Portanto, parece não mais restar dúvida de que o regramento da cadeia de custódia pode ser aplicado mesmo para fatos anteriores ao seu surgimento formal dado no seio do Pacote Anticrime.

Referências

[1]Art. 158-A. Considera-se cadeia de custódia o conjunto de todos os procedimentos utilizados para manter e documentar a história cronológica do vestígio coletado em locais ou em vítimas de crimes, para rastrear sua posse e manuseio a partir de seu reconhecimento até o descarte.

[2]Prado, Geraldo. A cadeia de custódia da prova no processo penal. – 2ª ed. – Rio de Janeiro: Marcial Pons, 2021, p. 122.

[3] Prado, Geraldo. A cadeia de custódia da prova no processo penal. – 2ª ed. – Rio de Janeiro: Marcial Pons, 2021, p. 130.

[4]Dezem, Guilherme Madeira. Curso de processo penal [livro eletrônico]. – 9ª ed. – São Paulo: Thomson Reuters Brasil, 2025. Disponível em: https://proview.thomsonreuters.com/launchapp/title/rt/monografias/103828460/v9/page/RB-11.58%20. Acessado em 02/07/2025.

[5]Prado, Geraldo. A cadeia de custódia da prova no processo penal. – 2ª ed. – Rio de Janeiro: Marcial Pons, 2021, p. 146.

[6]Dezem, Guilherme Madeira. Curso de processo penal [livro eletrônico]. – 9ª ed. – São Paulo: Thomson Reuters Brasil, 2025. Disponível em: https://proview.thomsonreuters.com/launchapp/title/rt/monografias/103828460/v9/page/RB-11.58%20. Acessado em 02/07/2025.

[7]AgRg no AREsp n. 2.460.649/MG, relatora Ministra Daniela Teixeira, Quinta Turma, julgado em 10/9/2024, DJe de 13/9/2024.

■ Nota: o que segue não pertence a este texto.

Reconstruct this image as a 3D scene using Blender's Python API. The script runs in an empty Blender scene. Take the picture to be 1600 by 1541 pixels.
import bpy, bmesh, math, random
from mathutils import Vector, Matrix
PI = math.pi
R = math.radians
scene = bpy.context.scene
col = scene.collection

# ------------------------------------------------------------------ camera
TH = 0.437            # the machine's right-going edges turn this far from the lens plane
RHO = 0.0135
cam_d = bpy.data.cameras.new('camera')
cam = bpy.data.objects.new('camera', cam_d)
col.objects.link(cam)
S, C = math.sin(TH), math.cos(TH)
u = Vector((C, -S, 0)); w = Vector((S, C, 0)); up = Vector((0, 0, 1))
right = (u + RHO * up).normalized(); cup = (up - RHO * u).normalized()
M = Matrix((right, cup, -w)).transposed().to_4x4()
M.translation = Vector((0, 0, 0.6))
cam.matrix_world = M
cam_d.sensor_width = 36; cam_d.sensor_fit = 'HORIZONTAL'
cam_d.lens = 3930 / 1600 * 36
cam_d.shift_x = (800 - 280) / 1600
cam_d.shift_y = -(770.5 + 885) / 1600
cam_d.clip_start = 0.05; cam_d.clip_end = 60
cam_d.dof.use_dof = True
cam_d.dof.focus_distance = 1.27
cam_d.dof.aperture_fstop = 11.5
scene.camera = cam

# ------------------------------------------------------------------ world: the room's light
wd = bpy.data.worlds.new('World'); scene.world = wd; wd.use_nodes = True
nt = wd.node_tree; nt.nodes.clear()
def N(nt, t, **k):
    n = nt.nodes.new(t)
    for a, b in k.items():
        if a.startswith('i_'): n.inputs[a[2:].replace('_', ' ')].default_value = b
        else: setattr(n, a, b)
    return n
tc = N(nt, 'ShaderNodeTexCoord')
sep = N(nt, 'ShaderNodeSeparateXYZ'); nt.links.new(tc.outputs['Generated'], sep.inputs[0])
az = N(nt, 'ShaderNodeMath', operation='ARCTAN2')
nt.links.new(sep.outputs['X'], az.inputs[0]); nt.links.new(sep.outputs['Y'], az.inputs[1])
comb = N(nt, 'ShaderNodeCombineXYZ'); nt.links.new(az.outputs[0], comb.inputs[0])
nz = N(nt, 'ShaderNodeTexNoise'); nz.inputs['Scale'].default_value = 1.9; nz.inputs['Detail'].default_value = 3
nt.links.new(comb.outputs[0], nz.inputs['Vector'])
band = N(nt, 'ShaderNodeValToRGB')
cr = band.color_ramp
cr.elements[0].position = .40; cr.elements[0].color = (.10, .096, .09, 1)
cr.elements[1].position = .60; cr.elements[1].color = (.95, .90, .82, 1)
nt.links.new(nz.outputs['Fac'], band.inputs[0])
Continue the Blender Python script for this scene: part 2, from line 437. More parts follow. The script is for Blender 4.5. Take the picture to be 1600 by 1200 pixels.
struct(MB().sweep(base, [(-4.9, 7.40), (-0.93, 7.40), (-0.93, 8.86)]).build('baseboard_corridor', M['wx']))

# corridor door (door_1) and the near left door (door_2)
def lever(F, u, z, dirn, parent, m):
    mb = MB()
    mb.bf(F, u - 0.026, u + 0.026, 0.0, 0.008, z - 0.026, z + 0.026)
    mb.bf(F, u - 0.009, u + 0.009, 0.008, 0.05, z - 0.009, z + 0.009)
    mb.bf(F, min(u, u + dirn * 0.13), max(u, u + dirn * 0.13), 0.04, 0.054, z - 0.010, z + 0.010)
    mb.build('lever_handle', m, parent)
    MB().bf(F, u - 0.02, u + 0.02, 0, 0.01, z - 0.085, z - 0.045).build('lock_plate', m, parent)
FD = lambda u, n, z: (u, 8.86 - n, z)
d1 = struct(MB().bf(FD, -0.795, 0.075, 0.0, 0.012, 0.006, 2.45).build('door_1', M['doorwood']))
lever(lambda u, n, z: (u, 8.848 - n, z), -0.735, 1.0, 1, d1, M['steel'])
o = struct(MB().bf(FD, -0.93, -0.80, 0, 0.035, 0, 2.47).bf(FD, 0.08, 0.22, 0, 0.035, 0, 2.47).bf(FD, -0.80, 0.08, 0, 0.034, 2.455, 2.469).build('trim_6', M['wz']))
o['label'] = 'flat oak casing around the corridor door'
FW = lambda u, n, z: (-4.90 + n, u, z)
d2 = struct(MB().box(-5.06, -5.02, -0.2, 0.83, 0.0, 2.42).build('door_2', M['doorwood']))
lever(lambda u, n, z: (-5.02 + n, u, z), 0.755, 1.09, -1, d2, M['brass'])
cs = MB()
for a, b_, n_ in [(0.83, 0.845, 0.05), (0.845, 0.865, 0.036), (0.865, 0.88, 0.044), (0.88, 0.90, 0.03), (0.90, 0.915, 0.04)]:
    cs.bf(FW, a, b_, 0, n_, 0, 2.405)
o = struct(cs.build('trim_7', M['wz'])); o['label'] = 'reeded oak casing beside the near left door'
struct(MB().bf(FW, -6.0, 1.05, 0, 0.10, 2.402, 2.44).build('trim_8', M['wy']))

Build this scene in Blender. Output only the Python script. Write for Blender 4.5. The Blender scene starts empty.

[8]AgRg no HC n. 842.436/PE, relatora Ministra Daniela Teixeira, Quinta Turma, julgado em 26/2/2025, DJEN de 5/3/2025.

[9]HC n. 653.515/RJ, relator Ministro Rogerio Schietti Cruz, Sexta Turma, julgado em 23/11/2021, DJe de 1/2/2022.

[10]AgRg no AREsp n. 2.460.649/MG, relatora Ministra Daniela Teixeira, Quinta Turma, julgado em 10/9/2024, DJe de 13/9/2024.

[11]Quebra da cadeia de custódia para perícias anteriores à Lei 13.964/2019. https://www.conjur.com.br/2023-jun-13/opiniao-quebra-cadeia-custodia-antes-2019/. Acessado em 02/07/2025.

[12]AgRg no HC n. 901.602/PB, relator Ministro Reynaldo Soares da Fonseca, relatora para acórdão Ministra Daniela Teixeira, Quinta Turma, julgado em 12/2/2025, DJEN de 12/3/2025.